What is required: Could you copy exactly the lines from the start of the records through the one containing "q = g(); q.box(1.45, 3.35, 3.95, 4.55, 1.28, 1.32, .006);", both included, and leave out the pictures?

:: Record excerpts

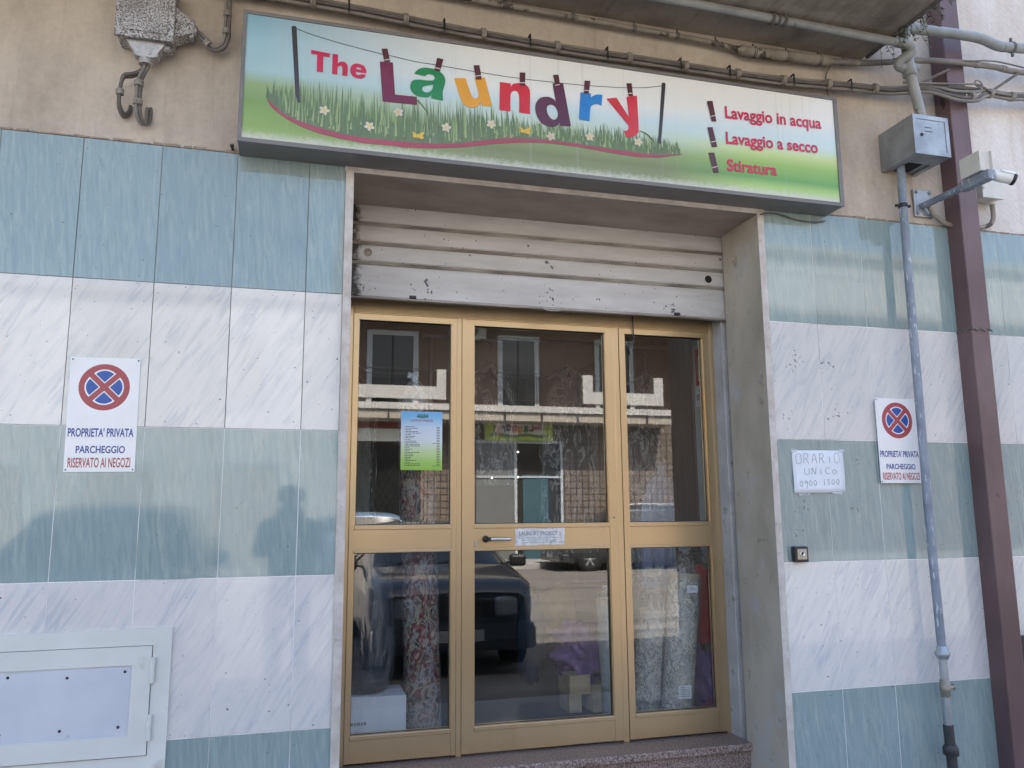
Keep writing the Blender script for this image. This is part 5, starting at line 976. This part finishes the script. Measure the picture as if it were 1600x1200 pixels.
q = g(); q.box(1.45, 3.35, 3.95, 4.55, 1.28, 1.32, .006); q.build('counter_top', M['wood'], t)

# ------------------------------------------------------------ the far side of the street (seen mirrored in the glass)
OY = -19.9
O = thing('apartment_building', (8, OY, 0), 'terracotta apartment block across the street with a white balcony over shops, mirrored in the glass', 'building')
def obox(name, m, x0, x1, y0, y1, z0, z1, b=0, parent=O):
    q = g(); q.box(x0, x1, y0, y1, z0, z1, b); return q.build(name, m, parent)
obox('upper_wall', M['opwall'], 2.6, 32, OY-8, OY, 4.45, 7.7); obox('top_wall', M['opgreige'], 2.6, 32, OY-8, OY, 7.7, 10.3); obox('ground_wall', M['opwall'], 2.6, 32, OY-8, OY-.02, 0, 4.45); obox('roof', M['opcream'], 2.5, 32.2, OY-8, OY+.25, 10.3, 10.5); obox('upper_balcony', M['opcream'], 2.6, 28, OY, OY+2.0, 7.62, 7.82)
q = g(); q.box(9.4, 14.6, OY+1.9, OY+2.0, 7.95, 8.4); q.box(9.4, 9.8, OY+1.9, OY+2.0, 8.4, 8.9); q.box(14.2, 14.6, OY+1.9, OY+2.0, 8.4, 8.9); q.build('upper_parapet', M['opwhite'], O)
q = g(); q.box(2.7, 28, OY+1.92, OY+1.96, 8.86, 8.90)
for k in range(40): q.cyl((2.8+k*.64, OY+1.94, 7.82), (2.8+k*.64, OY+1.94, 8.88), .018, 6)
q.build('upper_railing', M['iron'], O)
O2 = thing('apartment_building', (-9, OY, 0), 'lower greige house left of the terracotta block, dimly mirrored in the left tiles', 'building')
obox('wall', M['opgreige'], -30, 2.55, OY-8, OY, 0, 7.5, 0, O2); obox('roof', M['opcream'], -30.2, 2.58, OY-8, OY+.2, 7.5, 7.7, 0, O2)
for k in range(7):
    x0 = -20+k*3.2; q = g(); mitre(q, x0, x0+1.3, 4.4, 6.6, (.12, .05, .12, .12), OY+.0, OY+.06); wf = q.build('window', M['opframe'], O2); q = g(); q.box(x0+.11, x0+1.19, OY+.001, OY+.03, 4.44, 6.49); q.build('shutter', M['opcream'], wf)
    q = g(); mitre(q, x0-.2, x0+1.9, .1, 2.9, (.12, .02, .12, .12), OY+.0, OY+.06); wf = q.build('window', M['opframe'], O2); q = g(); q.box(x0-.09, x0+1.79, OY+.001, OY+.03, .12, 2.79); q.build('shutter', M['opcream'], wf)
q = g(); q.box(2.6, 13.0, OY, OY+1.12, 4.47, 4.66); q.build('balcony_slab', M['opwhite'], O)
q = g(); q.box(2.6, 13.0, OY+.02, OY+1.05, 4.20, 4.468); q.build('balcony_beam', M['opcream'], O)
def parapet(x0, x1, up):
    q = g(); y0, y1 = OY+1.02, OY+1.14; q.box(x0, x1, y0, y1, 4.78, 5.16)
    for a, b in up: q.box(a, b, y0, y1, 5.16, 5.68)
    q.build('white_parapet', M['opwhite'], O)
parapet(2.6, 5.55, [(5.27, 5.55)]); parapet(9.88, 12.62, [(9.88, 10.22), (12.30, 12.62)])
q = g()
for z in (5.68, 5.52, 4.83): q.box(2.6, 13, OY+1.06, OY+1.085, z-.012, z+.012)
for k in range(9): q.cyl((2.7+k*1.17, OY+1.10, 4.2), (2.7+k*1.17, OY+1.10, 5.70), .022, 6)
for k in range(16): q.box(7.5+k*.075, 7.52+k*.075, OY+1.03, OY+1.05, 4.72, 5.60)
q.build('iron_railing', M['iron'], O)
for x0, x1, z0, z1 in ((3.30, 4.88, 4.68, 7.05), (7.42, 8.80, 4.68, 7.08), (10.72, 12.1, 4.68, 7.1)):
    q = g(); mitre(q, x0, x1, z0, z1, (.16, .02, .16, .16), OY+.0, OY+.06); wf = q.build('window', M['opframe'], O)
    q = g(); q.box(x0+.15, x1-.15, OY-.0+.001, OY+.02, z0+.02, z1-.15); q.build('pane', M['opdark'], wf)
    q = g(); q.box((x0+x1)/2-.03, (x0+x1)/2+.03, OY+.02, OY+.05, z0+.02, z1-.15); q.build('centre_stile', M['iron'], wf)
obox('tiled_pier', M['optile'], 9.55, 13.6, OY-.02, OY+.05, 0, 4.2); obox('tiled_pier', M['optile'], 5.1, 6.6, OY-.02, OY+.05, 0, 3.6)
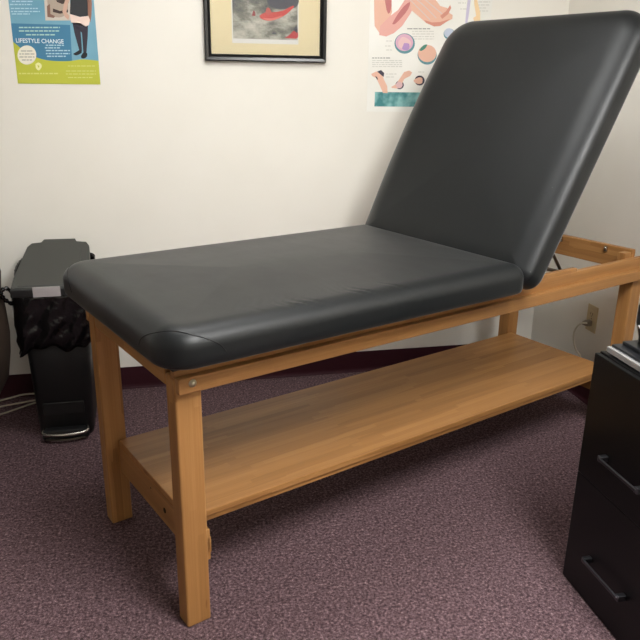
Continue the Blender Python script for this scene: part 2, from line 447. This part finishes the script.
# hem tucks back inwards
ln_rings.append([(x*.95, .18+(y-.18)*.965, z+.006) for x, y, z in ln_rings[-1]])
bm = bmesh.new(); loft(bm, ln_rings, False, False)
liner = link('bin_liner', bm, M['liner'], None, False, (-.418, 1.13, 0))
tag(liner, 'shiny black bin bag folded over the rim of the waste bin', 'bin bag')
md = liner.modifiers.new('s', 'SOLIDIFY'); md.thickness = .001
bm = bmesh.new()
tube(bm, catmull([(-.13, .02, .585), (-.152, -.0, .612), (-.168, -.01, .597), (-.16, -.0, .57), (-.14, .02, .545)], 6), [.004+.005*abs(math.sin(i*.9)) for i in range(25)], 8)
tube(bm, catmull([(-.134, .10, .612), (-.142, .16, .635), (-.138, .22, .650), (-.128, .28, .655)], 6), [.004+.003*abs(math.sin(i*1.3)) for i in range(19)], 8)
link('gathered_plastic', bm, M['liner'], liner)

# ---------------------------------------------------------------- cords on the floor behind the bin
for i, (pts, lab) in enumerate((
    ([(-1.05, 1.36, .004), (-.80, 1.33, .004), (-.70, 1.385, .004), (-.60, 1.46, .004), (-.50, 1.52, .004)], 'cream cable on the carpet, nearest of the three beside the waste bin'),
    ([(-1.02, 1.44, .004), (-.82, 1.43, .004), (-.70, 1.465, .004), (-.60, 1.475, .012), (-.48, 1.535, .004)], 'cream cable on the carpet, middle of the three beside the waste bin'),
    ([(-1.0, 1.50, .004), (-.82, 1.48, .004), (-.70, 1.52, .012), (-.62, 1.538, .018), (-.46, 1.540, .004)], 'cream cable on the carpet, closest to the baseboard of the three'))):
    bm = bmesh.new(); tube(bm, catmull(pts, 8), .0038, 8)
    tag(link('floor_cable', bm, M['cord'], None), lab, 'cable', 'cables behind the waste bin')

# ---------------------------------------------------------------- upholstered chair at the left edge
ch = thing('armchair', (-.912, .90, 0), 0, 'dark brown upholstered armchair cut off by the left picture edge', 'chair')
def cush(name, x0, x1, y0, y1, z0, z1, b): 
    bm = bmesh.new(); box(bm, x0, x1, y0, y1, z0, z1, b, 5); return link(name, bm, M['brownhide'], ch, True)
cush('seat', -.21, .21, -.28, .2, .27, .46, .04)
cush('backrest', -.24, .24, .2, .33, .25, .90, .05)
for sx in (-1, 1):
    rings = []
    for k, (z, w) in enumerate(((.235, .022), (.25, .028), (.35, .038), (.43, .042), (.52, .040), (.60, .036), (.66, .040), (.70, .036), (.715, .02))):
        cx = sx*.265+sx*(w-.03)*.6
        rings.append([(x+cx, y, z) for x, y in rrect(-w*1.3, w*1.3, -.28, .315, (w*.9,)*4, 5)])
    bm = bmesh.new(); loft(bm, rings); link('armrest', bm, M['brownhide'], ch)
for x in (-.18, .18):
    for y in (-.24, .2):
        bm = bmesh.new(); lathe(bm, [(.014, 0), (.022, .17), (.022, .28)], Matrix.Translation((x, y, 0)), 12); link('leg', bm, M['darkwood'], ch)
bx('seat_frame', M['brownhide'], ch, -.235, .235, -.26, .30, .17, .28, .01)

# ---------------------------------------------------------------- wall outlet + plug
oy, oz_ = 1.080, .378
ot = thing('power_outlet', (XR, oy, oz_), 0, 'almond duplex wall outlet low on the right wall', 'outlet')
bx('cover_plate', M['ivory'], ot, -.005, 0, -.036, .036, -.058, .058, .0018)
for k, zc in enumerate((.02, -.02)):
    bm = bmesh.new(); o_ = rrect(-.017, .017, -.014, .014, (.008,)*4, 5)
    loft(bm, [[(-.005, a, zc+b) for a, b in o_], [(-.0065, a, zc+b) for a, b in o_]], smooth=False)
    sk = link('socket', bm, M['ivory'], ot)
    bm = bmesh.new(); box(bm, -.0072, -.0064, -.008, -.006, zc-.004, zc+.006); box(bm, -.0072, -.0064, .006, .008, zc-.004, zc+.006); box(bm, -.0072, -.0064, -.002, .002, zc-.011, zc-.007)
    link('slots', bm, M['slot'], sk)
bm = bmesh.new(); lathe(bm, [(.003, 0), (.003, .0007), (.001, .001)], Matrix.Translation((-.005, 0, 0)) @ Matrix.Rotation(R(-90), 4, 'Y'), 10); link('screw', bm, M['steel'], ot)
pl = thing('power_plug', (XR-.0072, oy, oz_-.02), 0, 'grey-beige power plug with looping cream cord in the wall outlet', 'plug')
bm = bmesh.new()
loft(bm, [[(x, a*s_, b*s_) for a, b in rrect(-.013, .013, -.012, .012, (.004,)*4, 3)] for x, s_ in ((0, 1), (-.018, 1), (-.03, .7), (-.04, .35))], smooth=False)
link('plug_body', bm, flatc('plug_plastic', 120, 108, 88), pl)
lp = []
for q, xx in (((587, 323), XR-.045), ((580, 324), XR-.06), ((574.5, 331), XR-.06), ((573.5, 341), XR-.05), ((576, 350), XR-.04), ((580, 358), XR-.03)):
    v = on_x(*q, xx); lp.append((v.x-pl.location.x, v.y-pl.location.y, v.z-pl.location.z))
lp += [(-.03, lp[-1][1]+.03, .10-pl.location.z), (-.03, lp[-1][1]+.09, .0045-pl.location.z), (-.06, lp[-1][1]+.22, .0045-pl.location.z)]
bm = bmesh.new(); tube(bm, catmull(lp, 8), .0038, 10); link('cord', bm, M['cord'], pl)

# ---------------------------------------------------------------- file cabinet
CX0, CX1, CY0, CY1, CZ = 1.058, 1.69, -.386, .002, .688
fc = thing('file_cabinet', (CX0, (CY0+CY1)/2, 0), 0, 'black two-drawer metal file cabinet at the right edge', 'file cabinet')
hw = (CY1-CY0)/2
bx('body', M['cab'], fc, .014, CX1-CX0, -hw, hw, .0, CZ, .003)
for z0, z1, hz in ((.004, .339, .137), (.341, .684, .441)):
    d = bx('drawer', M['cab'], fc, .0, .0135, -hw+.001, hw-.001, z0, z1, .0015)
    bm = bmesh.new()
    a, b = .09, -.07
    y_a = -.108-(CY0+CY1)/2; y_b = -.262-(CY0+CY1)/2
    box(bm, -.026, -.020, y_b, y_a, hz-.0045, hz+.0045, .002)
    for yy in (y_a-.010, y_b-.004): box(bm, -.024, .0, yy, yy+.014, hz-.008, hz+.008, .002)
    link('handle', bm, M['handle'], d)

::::

Worked answer:
Keep writing the Blender script for this image. This is part 5, starting at line 976. This part finishes the script. Measure the picture as if it were 1600x1200 pixels.
q = g(); q.box(1.45, 3.35, 3.95, 4.55, 1.28, 1.32, .006); q.build('counter_top', M['wood'], t)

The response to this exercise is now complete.